Each day his unemployment is prolonged such a man ages perceptibly, loses his self-confidence, avoids meeting his old friends, wonders if life is worth living, and if his idleness is too long continued he is in danger of becoming transformed from the man who is merely unemployed and looking for work to the man who is unemployable and unwilling to work. Even in a prosperous year from "one-quarter to one-third of the wage earners are turned out of work for various periods," for which the seasonable industries are largely responsible, added to "the 10 [percent] of wage earners engaged in manufactures who are kept as reserve to meet the fluctuating monthly demands."
The campaign gives an opportunity for intelligent discussion of those state, municipal and private agencies for insurance against unemployment which have been tried in Europe and which might afford ample information for the guidance of such enterprises.

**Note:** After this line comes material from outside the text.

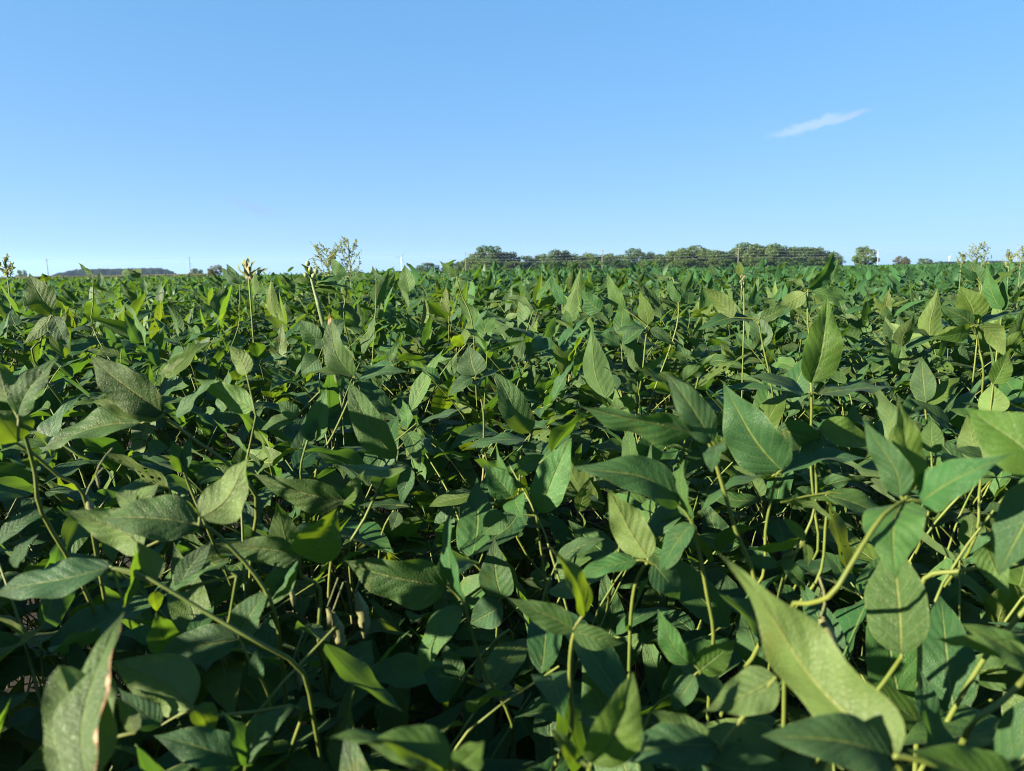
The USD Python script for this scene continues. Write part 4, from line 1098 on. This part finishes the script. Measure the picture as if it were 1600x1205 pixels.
def wood(name, px0, px1, topf, d, step_px, wpx, label):
    r = np.random.default_rng(int(px0) + 505)
    pos, ids, rot, scl = [], [], [], []
    for px in np.arange(px0, px1, step_px):
        for row in range(2):
            dd = d * (1 + .04 * row) + r.uniform(-10, 10)
            q = px + r.uniform(-.4, .4) * step_px
            p = P(q, HOR(q), dd)
            h = max(2.0, topf(q) / FPX * dd + 1) * r.uniform(.92, 1.03)
            w = wpx / FPX * dd * r.uniform(.8, 1.2)
            pos.append((p[0], p[1], 0)); ids.append(r.integers(3)); rot.append(r.uniform(0, 6.28)); scl.append((w, w, h))
    instancer('/World/' + name, wood_protos, pos, ids, rot, scl, label, 'woodland')


wood('distant_wood', 84, 272, lambda q: 14.5 * min(1, (q - 78) / 45.0, (280 - q) / 30.0) ** .5, 1500, 4, 16, 'blue-grey flat-topped wood far off at left, above the tan strip')
wood('far_tree_belt', 1465, 1640, lambda q: 2.6 + 1.2 * math.sin(q * .09), 1700, 4, 10, 'thin dark belt of trees along the horizon at far right')
wood('low_tree_belt', 590, 660, lambda q: 3.2, 1600, 4, 10, 'low dark belt of trees on the horizon beside the wind turbine')
wood('left_tree_belt', -40, 84, lambda q: 2.2, 1600, 4, 10, 'thin dark belt of trees on the horizon at the left edge')


def corn_protos(path):
    x = UsdGeom.Xform.Define(stage, f'{path}/corn_model')
    r = np.random.default_rng(8)
    parts = []
    for i in range(60):
        o = np.array([r.uniform(-3, 3), r.uniform(-3, 3), 0])
        h = r.uniform(1.9, 2.5)
        parts.append(tube([o, o + [r.normal(0, .05), 0, h]], [.03, .012], 3))
        for k in range(7):
            a = r.uniform(0, 6.28); z0 = h * r.uniform(.3, .95)
            m = leaflet(.8, .10, .2, 1.6, 0, 0, 3, 2)
            parts.append(moved(m, frame(np.array([math.cos(a) * .7, math.sin(a) * .7, .7]), np.array([-math.cos(a) * .7, -math.sin(a) * .7, .7])), o + [0, 0, z0])[:2])
    put(x.GetPrim(), 'stalks', join([p[:2] for p in parts])[:2], CORN, False)
    return [x]


r = np.random.default_rng(9)
pos = []
for px in np.arange(-20, 330, 5.5):
    for k in range(6):
        p = P(px, HOR(px), 405 + 5 * k)
        pos.append((p[0] + r.uniform(-1, 1), p[1], 0))
instancer('/World/corn_field', corn_protos, pos, np.zeros(len(pos), int), r.uniform(0, 6.28, len(pos)), np.ones((len(pos), 3)), 'tan strip of dry standing corn below the distant wood at left', 'corn field')

# ------------------------------------------------------------------ power line
POLE_D, PH = 420.0, 12.0
pole_px = [76, 298, 515, 728, 941, 1153, 1588]
tops = []
names = {76: 'faint utility pole nearest the left edge', 298: 'faint utility pole left of the reddish-brown tree', 515: 'utility pole hidden among the airy weeds', 728: 'utility pole in front of the low left end of the wood',
         941: 'pale utility pole in front of the middle of the wood', 1153: 'pale utility pole in front of the highest tree of the wood', 1588: 'utility pole at the right edge behind the weeds'}


def boxm(c, s):
    c, s = np.asarray(c, float), np.asarray(s, float) / 2
    v = np.array([[i, j, k] for i in (-1, 1) for j in (-1, 1) for k in (-1, 1)], float) * s + c
    f = np.array([(0, 1, 3), (0, 3, 2), (4, 6, 7), (4, 7, 5), (0, 4, 5), (0, 5, 1), (2, 3, 7), (2, 7, 6), (0, 2, 6), (0, 6, 4), (1, 5, 7), (1, 7, 3)])
    return v, f


for px in pole_px + [1371]:
    p = P(px, HOR(px), POLE_D)
    base = np.array([p[0], p[1], 0])
    white = px == 1371
    root = thing('utility_pole', base, names.get(px) or 'white pole standing close right of the lone round tree', 'utility pole', 'poles of the power line')
    put(root, 'shaft', tube([(0, 0, 0), (0, 0, PH * .5), (0, 0, PH if not white else 9.5)], [.22, .19, .15] if not white else [.17, .15, .13], 10), PORCELAIN if white else WOOD)
    zt = (PH if not white else 9.5) - .5
    put(root, 'crossarm', boxm((0, -.22, zt), (.14, .12, .16) if False else (2.2, .12, .16)), WOOD)
    for ix in (-.95, 0, .95):
        put(root, 'insulator', tube([(ix, -.22, zt + .085), (ix, -.22, zt + .2), (ix, -.22, zt + .34)], [.05, .07, .04], 8), PORCELAIN)
    tops.append((px, base))
tops.sort(key=lambda t: t[0])
for k, (dy, zz, lab) in enumerate(((-.5, 11.9, 'topmost wire of the power line in front of the wood'), (0.0, 10.2, 'second wire of the power line in front of the wood'), (.3, 8.4, 'third wire of the power line in front of the wood'), (.3, 6.9, 'lowest wire of the power line in front of the wood'))):
    pts = []
    for i in range(len(tops) - 1):
        a, b = tops[i][1], tops[i + 1][1]
        for s in np.linspace(0, 1, 9)[:-1]:
            q = a * (1 - s) + b * s
            pts.append((q[0], q[1] + dy, zz - 4 * s * (1 - s) * 0.9))
    q = tops[-1][1]; pts.append((q[0], q[1] + dy, zz))
    w = put('/World', 'power_line_wire', tube(pts, .035, 4, False), METAL)
    tag(w, lab, 'wire', 'wires of the power line')


# ------------------------------------------------------------------ wind turbines, kilometres off
def turbine(px, hub_py, d, label, rot, yaw):
    hz = HOR(px)
    H = (hz - hub_py) / FPX * d + 1
    p = P(px, hz, d); base = np.array([p[0], p[1], 0])
    root = thing('wind_turbine', base, label, 'wind turbine')
    put(root, 'tower', tube([(0, 0, 0), (0, 0, H * .5), (0, 0, H - 1.5)], [3.4, 2.8, 2.2], 16), WHITE)
    c, s = math.cos(yaw), math.sin(yaw)
    ax = np.array([s, -c, 0])
    hub = np.array([0, 0, H]) + ax * 6
    put(root, 'nacelle', tube([np.array([0, 0, H]) - ax * 7, np.array([0, 0, H]) - ax * 5, np.array([0, 0, H]) + ax * 4, hub - ax * .5], [1.6, 2.6, 2.6, 1.8], 8), WHITE)
    put(root, 'hub', tube([hub - ax, hub, hub + ax * 2.2], [2.0, 1.9, .4], 10), WHITE)
    side = np.array([c, s, 0])
    for k in range(3):
        a = rot + k * 2 * PI / 3
        d3 = side * math.cos(a) + np.array([0, 0, 1.0]) * math.sin(a)
        bl = leaflet(H * .62, 4.2, .05, 0, .25, 0, 8, 2, .22)
        v = bl[0]; lo = moved((v, bl[1]), frame(d3, unit(ax + .25 * np.cross(d3, ax))), hub + ax * .6)
        bk = (lo[0] - ax * .5, lo[1][:, ::-1])
        put(root, 'blade', join([lo, bk])[:2], WHITE)


turbine(628, 403, 5000, 'white wind turbine on the horizon between the airy weeds and the dark dome-shaped tree', math.radians(175), math.radians(35))
turbine(1483, 402.5, 5200, 'white wind turbine far off on the horizon at right', math.radians(80), math.radians(60))

# ------------------------------------------------------------------ air
HAZE_DENSITY = 0.00005
haze_mat = usdkit.material(stage, '/World/Looks/haze', {'v': ('principled_volume', {'color': (0.42, 0.66, 1.0), 'density': HAZE_DENSITY, 'anisotropy': 0.2})}, [], volume='v.volume')
hz_ = boxm((0, 3000, 99.5), (19000, 13000, 201))
tag(put('/World', 'haze', hz_, haze_mat, False), 'pale summer haze over the whole field', 'haze', kind='stuff')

One platform further recommends the nation to consider the claims of old age to honorable insurance against want, claims which until recently have been neglected even by the best of the widespread mutual benefit societies, America's finest contribution to industrial insurance. The aged poor, forlorn and uncared for, are one of the most piteous sights in the world. I recall in my immediate neighborhood an old carpenter who is no longer "taken on" by the contractors, a French cabinet maker whose exquisite inlay work is no longer fashionable, an "embosser of wills and deeds" who has been displaced by the typewriter, all of them honest men, free from the petty vices of drinking or gambling, but actually suffering for lack of adequate food and shelter.